OK I am sorry, didn't read the whole story. I don't want to tell you to back away and its you totally your decision but engagements are so much easier and less messy to move on from then marriage (personal experience). I wish I had taken hints from his family's behavior before during our engagement time.
Re: Need Advice .. Bride to Be with SIL issues !
Really..and you were still ok with going through all that crap. Pisses me off..when you actually see flags..and still going for this rishta. May Allah help ya really!..
Re: Need Advice .. Bride to Be with SIL issues !
OP I'm sorry if all this advice is deflating but anything other than leaving him is really just a big gamble. Especially with all the details uv provided. I think u really have to accept that the sil is gonna be a b*tch and try to ruin ur zehni sukoon for the rest of ur life. If u think u can try to get on her good side u have to see past that disillusion. What u have here is the classic psycho mentality who have too much freedom and no rok tok/issues in their own home clubbed with the fact that this is inherently part of her. So basically there is nothing stopping her. If she's spending all day at her parents house even though she's married (don't remember if she has kids or not), and has this much say and influence over what her parents think and also whatever decisions are made in ur fiancé s household then ur against a brick wall basically. There is no solution. Either ur goin to have to take it like it is or u can walk away. I wonder why u have such a strong compulsion to go thru with it (I understand ur emotionally attached but to choose a life of misery?)
I think first of all theyre pissed off that ur fiancé chose u, on his own. Then there is the amreeka ki pali bari, they just can't see past it. And just generally ur sil seems like she has some sort of self esteem issues or just a plain mean streak. I mean only someone really mean would go out of their way to specifically choose a color that u hate and still make u look like the bad person, and then get away with it!!! So like super Chalaak as well.
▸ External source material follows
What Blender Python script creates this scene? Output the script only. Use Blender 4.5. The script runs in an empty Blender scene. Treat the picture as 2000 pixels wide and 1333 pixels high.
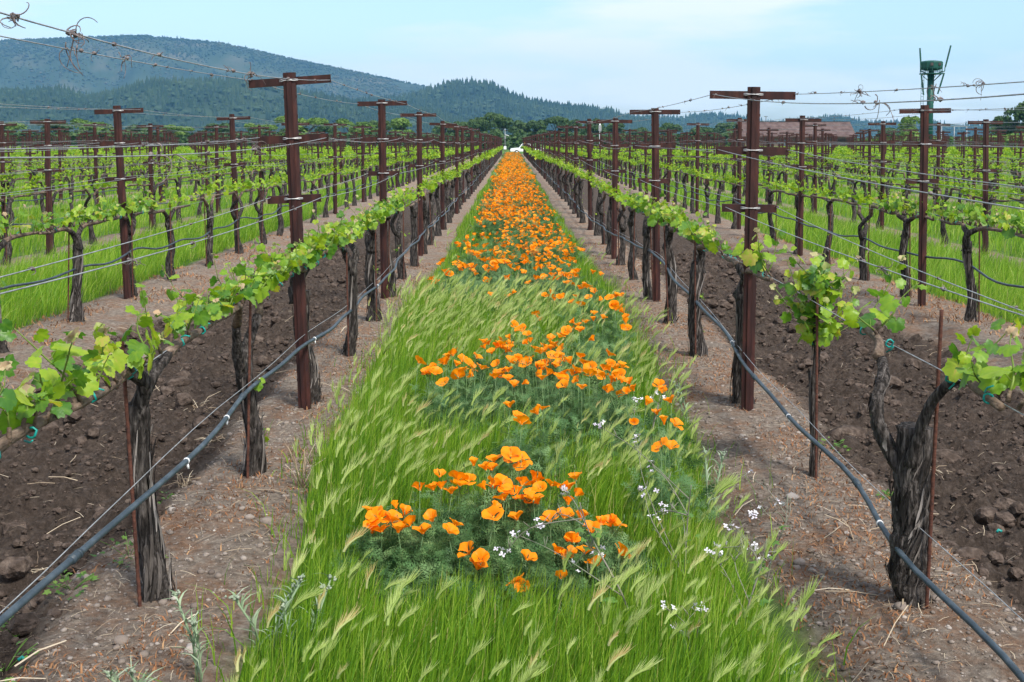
import bpy, math, random
import numpy as np
from mathutils import Vector, Matrix, Euler, Quaternion

R = math.radians
rng = np.random.default_rng(11)
random.seed(11)
S = bpy.context.scene
COL = S.collection
U = random.uniform

# ------------------------------------------------------------------ camera, sky, sun, exposure
EYE = 1.63
PITCH = 0.045
cam_d = bpy.data.cameras.new('camera')
cam_d.lens = 43.2
cam_d.sensor_width = 36
cam_d.shift_y = -(390 - 2400 * PITCH) / 2000
cam_d.clip_start = 0.05
cam_d.clip_end = 20000
cam = bpy.data.objects.new('camera', cam_d)
COL.objects.link(cam)
cam.location = (0, 0, EYE)
cam.rotation_euler = (R(90) - math.atan(PITCH), 0, 0)
S.camera = cam

SUN_EL, SUN_AZ = R(52), R(148)          # clockwise from +Y: behind the camera, to the right
W = bpy.data.worlds.new('World')
S.world = W
W.use_nodes = True
wn = W.node_tree.nodes
wl = W.node_tree.links
wn.clear()
w_out = wn.new('ShaderNodeOutputWorld')
w_bg = wn.new('ShaderNodeBackground')
w_bg.inputs['Strength'].default_value = 0.11
sky = wn.new('ShaderNodeTexSky')
sky.sky_type = 'NISHITA'
sky.sun_disc = False
sky.sun_elevation = SUN_EL
sky.sun_rotation = SUN_AZ
sky.air_density = 1.0
sky.dust_density = 1.2
sky.ozone_density = 1.5
w_tc = wn.new('ShaderNodeTexCoord')
w_map = wn.new('ShaderNodeMapping')
w_map.inputs['Scale'].default_value = (1.7, 1.7, 9.0)
w_map.inputs['Location'].default_value = (3.7, 6.2, 0.4)
w_n = wn.new('ShaderNodeTexNoise')
w_n.inputs['Scale'].default_value = 2.2
w_n.inputs['Detail'].default_value = 9
w_n.inputs['Roughness'].default_value = 0.55
w_r = wn.new('ShaderNodeValToRGB')
w_r.color_ramp.elements[0].position = 0.42
w_r.color_ramp.elements[0].color = (0.04, 0.04, 0.04, 1)
w_r.color_ramp.elements[1].position = 0.57
w_r.color_ramp.elements[1].color = (0.95, 0.95, 0.95, 1)
w_mix = wn.new('ShaderNodeMix')
w_mix.data_type = 'RGBA'
w_mix.inputs[7].default_value = (5.4, 5.6, 5.7, 1)
wl.new(w_tc.outputs['Generated'], w_map.inputs['Vector'])
wl.new(w_map.outputs['Vector'], w_n.inputs['Vector'])
wl.new(w_n.outputs['Fac'], w_r.inputs['Fac'])
wl.new(w_r.outputs['Color'], w_mix.inputs[0])
w_tint = wn.new('ShaderNodeMix')
w_tint.data_type = 'RGBA'
w_tint.blend_type = 'MULTIPLY'
w_tint.inputs[0].default_value = 1
w_tint.inputs[7].default_value = (0.97, 1.0, 1.07, 1)
wl.new(sky.outputs['Color'], w_tint.inputs[6])
wl.new(w_tint.outputs[2], w_mix.inputs[6])
wl.new(w_mix.outputs[2], w_bg.inputs['Color'])
wl.new(w_bg.outputs['Background'], w_out.inputs['Surface'])

sun_d = bpy.data.lights.new('sun', 'SUN')
sun_d.energy = 2.7
sun_d.angle = R(10)
sun_d.color = (1.0, 0.95, 0.87)
sun = bpy.data.objects.new('sun', sun_d)
COL.objects.link(sun)
to_sun = Vector((math.sin(SUN_AZ) * math.cos(SUN_EL), math.cos(SUN_AZ) * math.cos(SUN_EL), math.sin(SUN_EL)))
sun.rotation_euler = (-to_sun).to_track_quat('-Z', 'Y').to_euler()
sun.location = (0, 0, 50)

S.view_settings.view_transform = 'Standard'
S.view_settings.look = 'None'
S.view_settings.exposure = 1.0
S.view_settings.gamma = 1.0
S.view_settings.use_curve_mapping = False
S.cycles.volume_bounces = 1
S.cycles.max_bounces = 8
S.cycles.transparent_max_bounces = 8

# ------------------------------------------------------------------ helpers
def tag(o, label=None, cat=None, group=None, kind=None):
    if label: o['label'] = label
    if cat: o['category'] = cat
    if group: o['group'] = group
    if kind: o['kind'] = kind
    return o

def link(name, data, parent=None, loc=None, mat=None):
    o = bpy.data.objects.new(name, data)
    COL.objects.link(o)
    if parent is not None: o.parent = parent
    if loc is not None: o.location = loc
    if mat is not None: o.matrix_basis = mat
    return o

def thing(name, label, cat, loc=(0, 0, 0), group=None, rz=0.0):
    o = link(name, None, None, loc)
    o.empty_display_size = 0.1
    o.rotation_euler = (0, 0, rz)
    return tag(o, label, cat, group)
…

Btw what is ur fiances response when u tell him stuff with proof? Like with the messages? Or any other thing. Is it more along the lines that ur makin this up or more like k nahi nahi tumhay koi ghalat fehmi hui hogi, baji aesay Kyun karaingi tumharay saath. Btw if he's havin arguments with his family at home then I think he does see some truth in ur words but out of embarrassment hes not accepting it in from of u but picking fights with them. (and his sis will turn that around and instead of getting herself caught in it would be saying k dekhain kaesay maeray Bhai k kaan bhar rahi hae, aik aik baat batati hae Aur hamaray khilaaf karna chah rahi hae)
Ofcourse now if ur fiancé had been more supportive, the advice on this thread would have been actual problem solving but with what ur giving us there's no rabbit in the hat really. Ur other way out could have been ur fiancé planning to move out after u guys get married but he doesn't seem the sort to plan that or to go thru with that even if he did actually wish to. Know that his mom and sis will be constantly kaan bharofying him or atleast openly dissing u in their home (especially the way his sis talks, and also since his dad was pissed off enough about a shadi outfit to actually tell u guys off, i mean isn't that ladies department? And guys of the family don't necessarily get involved in petty shadi logistics issues... That means guys of this family are also aunties, so double the drama!)
So my advice is really simple, just do istikhara and watch it fall apart on its own, cuz I can't really see how so many red flags right now could really turn out positive for u, but ofcourse Allah knows best.
P.S if the middle eastern country is Saudi Arabia then plz run away, because with in laws and a hubby like this u will be miserable and actually have nowhere to go if things get tough. If its and easier country like UAE then u don't have to be so worried about settling in (to the country atleast)
Re: Need Advice .. Bride to Be with SIL issues !
Please walk away before you regret it. This guy will only side with his family and after marriage you will be all alone and fighting a losing battle. Please, walk away. I promise, life does not end here. really.
Re: Need Advice .. Bride to Be with SIL issues !
Ah, Women. End this now, it will be huge trouble later.